O relativismo canalha, condenado por Fausto Wolff em toda sua obra (até mesmo nos contos de O nome de Deus e O homem e seu algoz, duas obras iguais, e na poesia de obras como Cem poemas de amor e uma canção despreocupada), também é chicoteado em Olympia; o que é admirável, sobretudo tendo em vista o fato de que vivemos num mundo sem balizas nem fundamentos, que ainda por cima lança fogos de artifício aos céus vagos do presente, comemorando sua própria falta de orientação. Além disso há um punhado de histórias realistas e comoventes - nascidas da visão crítica típica do autor - como a da professora Aracy, que atam um nó convulso na garganta do leitor. E algumas passagens verdadeiramente tocantes em seu humanismo, como aquelas dos diálogos entre Sete Quedas e Joel (na já referida encomenda da própria morte por parte do primeiro) e entre Joel e seu tio, um colono bronco do Paraná. Sem contar os momentos poéticos, alguns deles esplêndidos em seu micrologismo quase ingênuo ("Os olhos, por incrível que pareça, eram verdes, mas não de um verde esmaecido e sim de um verde brilhante como gotas de orvalho penduradas numa graminha de manhã bem cedo.") Quando faz um Jesus mulato nascer no Rio de Janeiro, Fausto chega a se mostrar definitiva e religiosamente ingênuo.
O mito cosmogônico desenvolvido no romance é derrisório, divertido.

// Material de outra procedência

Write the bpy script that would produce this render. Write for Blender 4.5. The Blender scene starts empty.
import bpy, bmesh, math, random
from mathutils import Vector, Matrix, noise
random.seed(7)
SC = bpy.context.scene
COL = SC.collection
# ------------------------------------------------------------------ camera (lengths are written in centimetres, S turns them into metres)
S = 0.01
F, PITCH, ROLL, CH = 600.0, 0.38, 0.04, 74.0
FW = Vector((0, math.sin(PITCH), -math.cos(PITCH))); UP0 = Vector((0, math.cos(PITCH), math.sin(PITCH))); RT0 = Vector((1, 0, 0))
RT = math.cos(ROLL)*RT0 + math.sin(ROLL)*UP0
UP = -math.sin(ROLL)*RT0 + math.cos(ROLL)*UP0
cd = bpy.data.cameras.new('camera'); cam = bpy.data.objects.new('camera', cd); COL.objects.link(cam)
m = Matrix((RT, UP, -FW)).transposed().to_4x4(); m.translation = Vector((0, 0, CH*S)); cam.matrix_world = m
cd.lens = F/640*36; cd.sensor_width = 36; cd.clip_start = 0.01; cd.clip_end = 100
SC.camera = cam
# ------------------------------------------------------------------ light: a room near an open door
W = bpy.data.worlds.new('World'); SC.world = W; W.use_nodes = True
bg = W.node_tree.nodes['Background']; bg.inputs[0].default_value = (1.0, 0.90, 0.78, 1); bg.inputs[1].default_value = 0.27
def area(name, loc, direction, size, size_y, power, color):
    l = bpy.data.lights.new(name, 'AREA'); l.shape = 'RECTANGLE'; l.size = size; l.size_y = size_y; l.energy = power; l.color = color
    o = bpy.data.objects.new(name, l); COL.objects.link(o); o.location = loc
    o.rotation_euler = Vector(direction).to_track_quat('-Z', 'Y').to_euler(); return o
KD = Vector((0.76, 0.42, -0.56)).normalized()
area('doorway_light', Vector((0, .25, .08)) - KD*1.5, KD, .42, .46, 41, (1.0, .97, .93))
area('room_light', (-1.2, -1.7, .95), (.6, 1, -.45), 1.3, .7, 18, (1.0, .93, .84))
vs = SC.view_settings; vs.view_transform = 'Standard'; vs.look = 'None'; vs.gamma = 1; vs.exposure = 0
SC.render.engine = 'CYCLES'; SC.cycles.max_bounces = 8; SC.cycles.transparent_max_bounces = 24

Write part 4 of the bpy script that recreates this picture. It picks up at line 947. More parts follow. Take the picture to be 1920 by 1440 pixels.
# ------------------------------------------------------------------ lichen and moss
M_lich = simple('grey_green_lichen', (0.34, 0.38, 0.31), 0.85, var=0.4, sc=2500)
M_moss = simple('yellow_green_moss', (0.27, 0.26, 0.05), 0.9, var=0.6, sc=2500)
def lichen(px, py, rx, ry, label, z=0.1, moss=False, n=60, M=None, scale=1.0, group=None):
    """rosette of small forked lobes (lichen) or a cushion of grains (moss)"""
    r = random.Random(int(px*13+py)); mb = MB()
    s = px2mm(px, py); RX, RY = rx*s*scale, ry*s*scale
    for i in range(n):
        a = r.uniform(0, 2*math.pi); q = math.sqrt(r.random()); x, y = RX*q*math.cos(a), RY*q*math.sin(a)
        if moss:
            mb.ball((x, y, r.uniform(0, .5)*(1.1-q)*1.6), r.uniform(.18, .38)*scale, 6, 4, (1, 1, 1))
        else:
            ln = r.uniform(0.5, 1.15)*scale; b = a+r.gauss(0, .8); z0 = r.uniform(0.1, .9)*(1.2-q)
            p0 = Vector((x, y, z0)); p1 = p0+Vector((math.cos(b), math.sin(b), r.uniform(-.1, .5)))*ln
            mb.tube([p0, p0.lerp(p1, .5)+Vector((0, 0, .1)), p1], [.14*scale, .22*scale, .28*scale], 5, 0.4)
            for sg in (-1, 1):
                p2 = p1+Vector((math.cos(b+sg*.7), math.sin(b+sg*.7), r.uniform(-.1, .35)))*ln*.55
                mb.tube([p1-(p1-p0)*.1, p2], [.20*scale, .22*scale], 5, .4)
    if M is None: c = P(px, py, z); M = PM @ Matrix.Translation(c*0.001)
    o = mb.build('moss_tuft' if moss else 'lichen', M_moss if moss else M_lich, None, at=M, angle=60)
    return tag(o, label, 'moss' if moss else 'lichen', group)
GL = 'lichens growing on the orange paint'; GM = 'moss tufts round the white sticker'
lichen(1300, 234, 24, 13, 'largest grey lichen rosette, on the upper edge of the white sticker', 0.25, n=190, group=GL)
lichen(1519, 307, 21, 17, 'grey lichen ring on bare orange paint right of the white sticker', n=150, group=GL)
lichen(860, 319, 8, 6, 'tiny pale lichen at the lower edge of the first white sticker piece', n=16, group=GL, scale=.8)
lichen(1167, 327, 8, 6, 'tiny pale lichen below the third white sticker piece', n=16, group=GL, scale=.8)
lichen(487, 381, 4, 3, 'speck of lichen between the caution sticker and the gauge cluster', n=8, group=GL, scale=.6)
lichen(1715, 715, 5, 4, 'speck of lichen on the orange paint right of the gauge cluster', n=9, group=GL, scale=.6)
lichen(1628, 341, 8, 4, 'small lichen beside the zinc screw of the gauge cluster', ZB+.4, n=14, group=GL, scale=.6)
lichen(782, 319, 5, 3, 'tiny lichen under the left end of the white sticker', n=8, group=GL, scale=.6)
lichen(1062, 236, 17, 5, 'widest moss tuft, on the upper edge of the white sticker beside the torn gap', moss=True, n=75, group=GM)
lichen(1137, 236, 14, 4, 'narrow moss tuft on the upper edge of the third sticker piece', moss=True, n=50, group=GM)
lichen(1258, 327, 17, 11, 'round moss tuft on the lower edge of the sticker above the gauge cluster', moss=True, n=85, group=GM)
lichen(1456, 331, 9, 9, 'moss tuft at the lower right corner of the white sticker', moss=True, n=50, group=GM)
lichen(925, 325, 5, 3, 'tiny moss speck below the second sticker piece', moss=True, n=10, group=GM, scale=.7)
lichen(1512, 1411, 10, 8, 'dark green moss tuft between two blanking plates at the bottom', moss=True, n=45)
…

Em Olympia, conforme já foi dito, até o Deus de Fausto Wolff vira assassino, dando mais força à luta do autor contra o mutismo, a auto-satisfação e a passividade entediada do mundo e das gentes que o habitam. E Deus - Barrosão - é humano, demasiado humano, até no nome, que refere o barro de onde veio. Aliás, não apenas no seu nome, mas também no nome de sua mulher-deus: Marileusa, esta mulher entre as mulheres, dieses Weib, essa femme comme il faut, esse pedaço de mau caminho, com odore di femmina.
Um dos deuses do Olimpo de Fausto, o Roberval, a certa altura sente o apelo da barbárie - do mundo natural - em sua forma mais elementar, renegando o caráter insípido e antisséptico do mundo evoluído em que vive e diz: "Ah, a vaporização dérmica é uma beleza, mas ainda gosto de dar uma boa cagada à moda antiga". E assim, de derrisão em derrisão, Fausto Wolff desenrola seu mito cosmogônico contemporâneo. A escatologia é apenas um dos índices do ceticismo fundamental da obra, que fica claro de vez no final - talvez fosse melhor dizer nos finais, já que há mais que um - clássico do romance. O que sobra é a impressão, inclusive a certeza, de que tudo não passou de um sonho - perdão, de um pesadelo - que logo passará a acontecer.
Pena, apenas, pela edição um tanto mal cuidada.